### Raw data
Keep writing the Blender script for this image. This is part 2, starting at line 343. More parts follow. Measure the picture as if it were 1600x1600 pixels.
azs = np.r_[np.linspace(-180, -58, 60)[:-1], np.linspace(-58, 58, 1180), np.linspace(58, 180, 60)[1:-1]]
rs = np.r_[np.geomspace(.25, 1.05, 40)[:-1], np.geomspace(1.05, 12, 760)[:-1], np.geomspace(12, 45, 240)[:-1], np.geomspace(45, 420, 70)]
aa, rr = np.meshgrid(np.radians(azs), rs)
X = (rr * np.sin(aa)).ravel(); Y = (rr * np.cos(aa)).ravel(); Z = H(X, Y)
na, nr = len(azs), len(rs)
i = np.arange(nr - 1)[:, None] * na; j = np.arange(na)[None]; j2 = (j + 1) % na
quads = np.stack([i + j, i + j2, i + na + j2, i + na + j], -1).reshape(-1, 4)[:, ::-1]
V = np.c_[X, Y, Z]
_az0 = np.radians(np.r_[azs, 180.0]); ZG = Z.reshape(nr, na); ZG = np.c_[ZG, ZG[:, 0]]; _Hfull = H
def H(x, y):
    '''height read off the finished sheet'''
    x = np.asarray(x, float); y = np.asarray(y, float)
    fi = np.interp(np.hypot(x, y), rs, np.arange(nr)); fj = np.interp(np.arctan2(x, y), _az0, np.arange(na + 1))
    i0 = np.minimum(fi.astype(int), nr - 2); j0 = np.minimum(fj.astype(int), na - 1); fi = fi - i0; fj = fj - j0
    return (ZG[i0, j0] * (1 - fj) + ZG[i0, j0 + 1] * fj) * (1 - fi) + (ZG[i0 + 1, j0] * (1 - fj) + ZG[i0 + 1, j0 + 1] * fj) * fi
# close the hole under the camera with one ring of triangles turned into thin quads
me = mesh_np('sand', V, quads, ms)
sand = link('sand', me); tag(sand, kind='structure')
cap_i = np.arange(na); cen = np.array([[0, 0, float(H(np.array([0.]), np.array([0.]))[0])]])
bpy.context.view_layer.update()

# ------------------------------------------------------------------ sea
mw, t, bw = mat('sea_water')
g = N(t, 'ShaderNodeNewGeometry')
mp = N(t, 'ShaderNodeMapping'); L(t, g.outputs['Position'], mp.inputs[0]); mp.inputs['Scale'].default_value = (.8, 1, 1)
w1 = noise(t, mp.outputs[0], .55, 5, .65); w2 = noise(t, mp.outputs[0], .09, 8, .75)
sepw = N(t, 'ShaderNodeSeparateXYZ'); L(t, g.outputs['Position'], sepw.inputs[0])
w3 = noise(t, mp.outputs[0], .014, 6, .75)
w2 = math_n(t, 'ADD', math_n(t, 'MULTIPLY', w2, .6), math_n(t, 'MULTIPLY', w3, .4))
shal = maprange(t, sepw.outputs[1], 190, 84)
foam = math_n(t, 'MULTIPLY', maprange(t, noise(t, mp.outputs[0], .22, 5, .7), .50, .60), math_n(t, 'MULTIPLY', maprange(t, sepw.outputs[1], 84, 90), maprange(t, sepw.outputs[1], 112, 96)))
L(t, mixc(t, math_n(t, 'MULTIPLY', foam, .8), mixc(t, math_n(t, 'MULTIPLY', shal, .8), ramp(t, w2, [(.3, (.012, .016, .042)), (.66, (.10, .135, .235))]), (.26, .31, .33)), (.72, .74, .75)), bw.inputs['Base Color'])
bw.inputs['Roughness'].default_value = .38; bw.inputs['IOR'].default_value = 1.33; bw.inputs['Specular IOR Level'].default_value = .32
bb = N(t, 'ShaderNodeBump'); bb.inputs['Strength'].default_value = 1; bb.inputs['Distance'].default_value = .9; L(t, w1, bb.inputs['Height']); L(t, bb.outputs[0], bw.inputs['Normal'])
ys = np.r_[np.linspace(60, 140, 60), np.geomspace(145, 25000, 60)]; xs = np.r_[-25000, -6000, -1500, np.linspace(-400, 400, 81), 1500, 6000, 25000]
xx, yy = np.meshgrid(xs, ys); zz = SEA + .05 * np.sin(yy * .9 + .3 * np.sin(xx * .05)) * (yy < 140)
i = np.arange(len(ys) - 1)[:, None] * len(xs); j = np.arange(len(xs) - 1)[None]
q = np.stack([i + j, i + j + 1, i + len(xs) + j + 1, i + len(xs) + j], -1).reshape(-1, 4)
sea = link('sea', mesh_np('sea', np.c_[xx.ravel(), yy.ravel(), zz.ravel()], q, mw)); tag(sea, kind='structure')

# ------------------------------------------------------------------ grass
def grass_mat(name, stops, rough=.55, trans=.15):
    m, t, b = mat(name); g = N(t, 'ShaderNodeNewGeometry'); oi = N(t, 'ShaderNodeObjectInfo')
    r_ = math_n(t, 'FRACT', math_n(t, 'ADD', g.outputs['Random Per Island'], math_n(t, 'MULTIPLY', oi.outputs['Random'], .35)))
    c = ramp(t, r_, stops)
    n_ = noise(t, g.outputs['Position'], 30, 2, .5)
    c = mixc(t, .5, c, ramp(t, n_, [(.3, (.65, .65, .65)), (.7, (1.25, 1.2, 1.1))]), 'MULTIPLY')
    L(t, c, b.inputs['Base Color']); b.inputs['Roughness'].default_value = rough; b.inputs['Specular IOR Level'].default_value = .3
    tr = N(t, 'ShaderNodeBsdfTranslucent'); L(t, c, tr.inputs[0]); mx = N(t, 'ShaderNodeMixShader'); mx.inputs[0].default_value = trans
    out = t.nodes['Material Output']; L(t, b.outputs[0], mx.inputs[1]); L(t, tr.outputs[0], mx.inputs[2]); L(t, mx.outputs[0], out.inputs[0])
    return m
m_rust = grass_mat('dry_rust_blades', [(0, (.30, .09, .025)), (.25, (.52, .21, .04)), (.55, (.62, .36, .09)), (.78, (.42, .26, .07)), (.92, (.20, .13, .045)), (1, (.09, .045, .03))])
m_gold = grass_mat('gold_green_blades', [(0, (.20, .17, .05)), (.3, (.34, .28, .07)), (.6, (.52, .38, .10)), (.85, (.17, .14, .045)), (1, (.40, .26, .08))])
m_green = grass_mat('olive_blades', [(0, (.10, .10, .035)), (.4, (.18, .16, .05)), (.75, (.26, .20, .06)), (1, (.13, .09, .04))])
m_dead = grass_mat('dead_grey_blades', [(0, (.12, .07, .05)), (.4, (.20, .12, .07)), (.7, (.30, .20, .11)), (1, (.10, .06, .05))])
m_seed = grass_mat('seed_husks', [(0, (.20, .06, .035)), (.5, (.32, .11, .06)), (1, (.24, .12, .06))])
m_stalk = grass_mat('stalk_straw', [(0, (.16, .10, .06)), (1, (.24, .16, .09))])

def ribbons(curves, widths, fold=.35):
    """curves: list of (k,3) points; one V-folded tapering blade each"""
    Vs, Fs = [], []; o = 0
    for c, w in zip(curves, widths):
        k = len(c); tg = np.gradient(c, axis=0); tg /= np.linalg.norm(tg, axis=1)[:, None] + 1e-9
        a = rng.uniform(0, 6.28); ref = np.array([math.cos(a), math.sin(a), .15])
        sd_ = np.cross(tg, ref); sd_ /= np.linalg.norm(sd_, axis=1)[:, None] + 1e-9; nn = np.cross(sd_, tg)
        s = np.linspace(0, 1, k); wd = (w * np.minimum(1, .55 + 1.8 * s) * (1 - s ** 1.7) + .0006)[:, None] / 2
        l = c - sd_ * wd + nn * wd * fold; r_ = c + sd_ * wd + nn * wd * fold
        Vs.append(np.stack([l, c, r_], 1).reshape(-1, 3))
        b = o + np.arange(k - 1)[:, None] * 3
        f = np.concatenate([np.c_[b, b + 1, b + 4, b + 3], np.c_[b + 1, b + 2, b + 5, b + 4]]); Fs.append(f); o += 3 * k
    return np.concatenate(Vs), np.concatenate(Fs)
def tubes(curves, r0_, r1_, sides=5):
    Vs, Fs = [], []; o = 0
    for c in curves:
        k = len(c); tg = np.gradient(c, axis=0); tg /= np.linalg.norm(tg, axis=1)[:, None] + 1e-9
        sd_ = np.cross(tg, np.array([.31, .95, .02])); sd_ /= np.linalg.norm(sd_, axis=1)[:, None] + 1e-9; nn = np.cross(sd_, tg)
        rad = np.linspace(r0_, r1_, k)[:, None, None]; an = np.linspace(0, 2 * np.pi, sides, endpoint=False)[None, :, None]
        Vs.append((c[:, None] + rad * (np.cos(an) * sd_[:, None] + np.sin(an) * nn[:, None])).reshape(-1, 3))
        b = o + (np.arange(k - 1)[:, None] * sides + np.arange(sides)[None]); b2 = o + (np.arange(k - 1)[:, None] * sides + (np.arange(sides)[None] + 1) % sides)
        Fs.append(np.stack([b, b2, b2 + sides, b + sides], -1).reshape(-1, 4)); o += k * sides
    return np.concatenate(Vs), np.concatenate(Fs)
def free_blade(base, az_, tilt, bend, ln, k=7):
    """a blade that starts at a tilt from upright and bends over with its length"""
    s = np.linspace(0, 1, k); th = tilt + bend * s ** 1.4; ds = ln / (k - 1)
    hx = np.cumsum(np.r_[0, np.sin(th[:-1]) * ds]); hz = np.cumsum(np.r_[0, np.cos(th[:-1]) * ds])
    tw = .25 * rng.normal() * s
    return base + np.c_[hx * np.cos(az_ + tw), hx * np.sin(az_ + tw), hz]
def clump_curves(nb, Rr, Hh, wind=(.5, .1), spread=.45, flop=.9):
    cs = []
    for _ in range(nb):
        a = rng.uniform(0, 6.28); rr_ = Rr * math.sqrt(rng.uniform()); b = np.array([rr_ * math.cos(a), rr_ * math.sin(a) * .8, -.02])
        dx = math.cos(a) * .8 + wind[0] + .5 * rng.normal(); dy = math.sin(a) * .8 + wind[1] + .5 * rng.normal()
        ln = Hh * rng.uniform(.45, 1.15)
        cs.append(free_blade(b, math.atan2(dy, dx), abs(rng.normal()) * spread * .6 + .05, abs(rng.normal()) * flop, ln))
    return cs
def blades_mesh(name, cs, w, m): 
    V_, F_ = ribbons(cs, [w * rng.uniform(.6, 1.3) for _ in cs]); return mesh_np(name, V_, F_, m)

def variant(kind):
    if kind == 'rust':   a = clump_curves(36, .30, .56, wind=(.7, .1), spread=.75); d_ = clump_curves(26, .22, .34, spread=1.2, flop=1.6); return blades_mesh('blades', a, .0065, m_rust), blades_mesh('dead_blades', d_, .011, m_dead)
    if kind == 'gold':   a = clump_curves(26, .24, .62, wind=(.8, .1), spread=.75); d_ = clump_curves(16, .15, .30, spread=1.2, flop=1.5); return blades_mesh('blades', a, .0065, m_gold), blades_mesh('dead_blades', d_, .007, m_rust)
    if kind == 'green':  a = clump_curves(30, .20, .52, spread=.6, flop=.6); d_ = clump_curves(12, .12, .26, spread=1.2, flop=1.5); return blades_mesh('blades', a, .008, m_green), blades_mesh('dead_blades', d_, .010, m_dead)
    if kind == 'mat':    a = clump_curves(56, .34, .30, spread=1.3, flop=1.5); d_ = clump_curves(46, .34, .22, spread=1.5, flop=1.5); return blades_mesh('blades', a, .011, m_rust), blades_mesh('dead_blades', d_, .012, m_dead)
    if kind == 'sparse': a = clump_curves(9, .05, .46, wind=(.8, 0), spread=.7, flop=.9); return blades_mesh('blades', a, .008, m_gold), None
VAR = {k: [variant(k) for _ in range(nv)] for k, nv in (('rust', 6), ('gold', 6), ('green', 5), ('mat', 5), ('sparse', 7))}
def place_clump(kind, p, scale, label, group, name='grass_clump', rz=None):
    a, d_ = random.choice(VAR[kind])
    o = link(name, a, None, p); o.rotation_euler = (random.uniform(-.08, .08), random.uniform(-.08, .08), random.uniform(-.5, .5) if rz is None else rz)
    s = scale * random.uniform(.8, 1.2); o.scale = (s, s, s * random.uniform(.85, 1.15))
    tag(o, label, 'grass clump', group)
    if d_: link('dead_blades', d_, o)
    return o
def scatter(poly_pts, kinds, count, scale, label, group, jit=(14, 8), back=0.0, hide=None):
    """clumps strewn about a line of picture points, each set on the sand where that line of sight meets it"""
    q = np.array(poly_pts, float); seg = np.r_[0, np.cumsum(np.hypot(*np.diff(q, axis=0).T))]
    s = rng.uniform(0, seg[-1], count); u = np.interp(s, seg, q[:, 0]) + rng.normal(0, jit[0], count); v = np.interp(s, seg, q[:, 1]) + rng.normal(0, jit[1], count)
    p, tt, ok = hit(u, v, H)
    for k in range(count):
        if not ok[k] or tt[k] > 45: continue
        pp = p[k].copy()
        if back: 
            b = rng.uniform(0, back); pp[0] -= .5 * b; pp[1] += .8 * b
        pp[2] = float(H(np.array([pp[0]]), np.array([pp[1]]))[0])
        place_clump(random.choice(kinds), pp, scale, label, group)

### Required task
Show every line above in which the word "picture" occurs.

### Answer to this task
Keep writing the Blender script for this image. This is part 2, starting at line 343. More parts follow. Measure the picture as if it were 1600x1600 pixels.
    """clumps strewn about a line of picture points, each set on the sand where that line of sight meets it"""